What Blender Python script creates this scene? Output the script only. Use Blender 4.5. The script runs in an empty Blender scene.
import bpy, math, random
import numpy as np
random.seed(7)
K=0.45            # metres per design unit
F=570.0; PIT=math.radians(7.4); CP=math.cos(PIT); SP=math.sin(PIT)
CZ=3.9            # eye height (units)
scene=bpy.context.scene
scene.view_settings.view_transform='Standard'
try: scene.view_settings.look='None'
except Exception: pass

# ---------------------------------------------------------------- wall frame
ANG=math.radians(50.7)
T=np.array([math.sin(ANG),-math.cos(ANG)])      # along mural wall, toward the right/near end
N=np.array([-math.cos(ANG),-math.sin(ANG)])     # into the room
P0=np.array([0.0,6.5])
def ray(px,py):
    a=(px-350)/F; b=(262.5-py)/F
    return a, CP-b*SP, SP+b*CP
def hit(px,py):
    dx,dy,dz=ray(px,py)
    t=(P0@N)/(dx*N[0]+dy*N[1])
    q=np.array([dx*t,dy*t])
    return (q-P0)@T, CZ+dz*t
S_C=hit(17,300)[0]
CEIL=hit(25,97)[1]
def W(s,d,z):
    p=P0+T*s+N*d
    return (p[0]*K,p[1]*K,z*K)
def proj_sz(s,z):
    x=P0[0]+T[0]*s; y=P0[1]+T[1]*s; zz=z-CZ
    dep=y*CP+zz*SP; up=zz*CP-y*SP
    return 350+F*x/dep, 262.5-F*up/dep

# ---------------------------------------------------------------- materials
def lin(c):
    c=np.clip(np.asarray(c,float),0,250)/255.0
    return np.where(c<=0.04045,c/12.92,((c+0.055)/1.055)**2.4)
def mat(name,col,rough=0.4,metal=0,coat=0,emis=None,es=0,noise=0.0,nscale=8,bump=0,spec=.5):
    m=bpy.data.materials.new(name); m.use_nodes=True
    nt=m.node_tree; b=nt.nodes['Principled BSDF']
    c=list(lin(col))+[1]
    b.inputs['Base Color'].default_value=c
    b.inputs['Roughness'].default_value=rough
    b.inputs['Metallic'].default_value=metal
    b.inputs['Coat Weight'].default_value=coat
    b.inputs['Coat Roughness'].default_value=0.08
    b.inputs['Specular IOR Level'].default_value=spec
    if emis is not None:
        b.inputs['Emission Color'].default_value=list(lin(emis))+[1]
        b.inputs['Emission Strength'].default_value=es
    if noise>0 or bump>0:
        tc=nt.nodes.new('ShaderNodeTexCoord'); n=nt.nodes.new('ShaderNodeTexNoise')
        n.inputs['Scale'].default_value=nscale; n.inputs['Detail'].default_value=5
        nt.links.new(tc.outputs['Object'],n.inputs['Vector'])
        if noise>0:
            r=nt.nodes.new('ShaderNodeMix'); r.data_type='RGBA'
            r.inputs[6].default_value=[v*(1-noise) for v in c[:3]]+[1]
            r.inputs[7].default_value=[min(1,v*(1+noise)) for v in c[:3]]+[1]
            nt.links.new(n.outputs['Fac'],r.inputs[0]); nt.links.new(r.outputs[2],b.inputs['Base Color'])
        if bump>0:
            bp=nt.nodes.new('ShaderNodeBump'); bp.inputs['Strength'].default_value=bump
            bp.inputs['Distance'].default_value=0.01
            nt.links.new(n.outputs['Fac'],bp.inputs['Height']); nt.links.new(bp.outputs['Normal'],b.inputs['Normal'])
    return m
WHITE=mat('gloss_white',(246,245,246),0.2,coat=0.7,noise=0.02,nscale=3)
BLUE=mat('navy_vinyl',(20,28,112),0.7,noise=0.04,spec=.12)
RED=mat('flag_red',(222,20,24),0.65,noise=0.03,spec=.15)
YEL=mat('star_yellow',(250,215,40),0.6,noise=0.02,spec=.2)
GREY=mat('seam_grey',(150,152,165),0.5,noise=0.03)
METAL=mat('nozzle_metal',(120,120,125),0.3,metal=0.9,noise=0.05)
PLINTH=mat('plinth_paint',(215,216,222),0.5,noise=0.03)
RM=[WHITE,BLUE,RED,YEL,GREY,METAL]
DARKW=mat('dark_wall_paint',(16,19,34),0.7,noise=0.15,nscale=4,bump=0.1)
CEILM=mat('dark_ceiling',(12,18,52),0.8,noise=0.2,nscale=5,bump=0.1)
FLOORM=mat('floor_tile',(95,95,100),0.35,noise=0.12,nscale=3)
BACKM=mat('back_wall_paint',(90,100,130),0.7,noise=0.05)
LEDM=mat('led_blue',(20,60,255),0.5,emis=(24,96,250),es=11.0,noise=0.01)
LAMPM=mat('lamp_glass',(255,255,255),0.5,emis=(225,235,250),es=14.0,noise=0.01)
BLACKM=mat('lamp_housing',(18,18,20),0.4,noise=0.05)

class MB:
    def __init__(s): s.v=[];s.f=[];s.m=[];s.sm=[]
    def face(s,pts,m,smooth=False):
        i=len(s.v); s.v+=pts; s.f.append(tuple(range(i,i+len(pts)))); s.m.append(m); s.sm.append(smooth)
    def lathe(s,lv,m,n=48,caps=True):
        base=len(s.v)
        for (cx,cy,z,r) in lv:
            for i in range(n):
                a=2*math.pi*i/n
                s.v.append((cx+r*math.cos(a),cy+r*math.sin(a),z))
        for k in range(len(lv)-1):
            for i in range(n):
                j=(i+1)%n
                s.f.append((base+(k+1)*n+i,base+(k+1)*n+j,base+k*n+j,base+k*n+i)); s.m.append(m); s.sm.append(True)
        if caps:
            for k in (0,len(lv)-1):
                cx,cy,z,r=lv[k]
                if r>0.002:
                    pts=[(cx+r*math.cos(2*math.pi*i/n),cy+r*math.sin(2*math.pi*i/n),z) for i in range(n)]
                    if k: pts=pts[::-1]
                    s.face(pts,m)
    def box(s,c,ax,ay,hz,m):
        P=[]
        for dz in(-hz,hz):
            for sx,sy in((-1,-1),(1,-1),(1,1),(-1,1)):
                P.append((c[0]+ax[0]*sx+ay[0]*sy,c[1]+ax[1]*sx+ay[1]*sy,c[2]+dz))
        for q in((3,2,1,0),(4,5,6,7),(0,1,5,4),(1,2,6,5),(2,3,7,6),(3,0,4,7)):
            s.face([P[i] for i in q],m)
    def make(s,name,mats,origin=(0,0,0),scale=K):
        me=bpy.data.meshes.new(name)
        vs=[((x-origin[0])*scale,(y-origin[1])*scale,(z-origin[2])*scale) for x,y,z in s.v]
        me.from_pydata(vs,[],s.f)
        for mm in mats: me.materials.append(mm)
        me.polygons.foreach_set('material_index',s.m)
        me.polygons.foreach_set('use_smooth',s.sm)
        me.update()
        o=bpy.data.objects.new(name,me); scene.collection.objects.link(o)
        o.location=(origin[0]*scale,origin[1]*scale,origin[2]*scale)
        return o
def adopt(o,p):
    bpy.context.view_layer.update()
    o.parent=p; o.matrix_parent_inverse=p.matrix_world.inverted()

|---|

EXERCISE DIRECTIONS:
Only the lines from the first line of the material above through the line that contains "except Exception: pass" should be quoted, each one exactly.

WRITTEN SOLUTION:
What Blender Python script creates this scene? Output the script only. Use Blender 4.5. The script runs in an empty Blender scene.
import bpy, math, random
import numpy as np
random.seed(7)
K=0.45            # metres per design unit
F=570.0; PIT=math.radians(7.4); CP=math.cos(PIT); SP=math.sin(PIT)
CZ=3.9            # eye height (units)
scene=bpy.context.scene
scene.view_settings.view_transform='Standard'
try: scene.view_settings.look='None'
except Exception: pass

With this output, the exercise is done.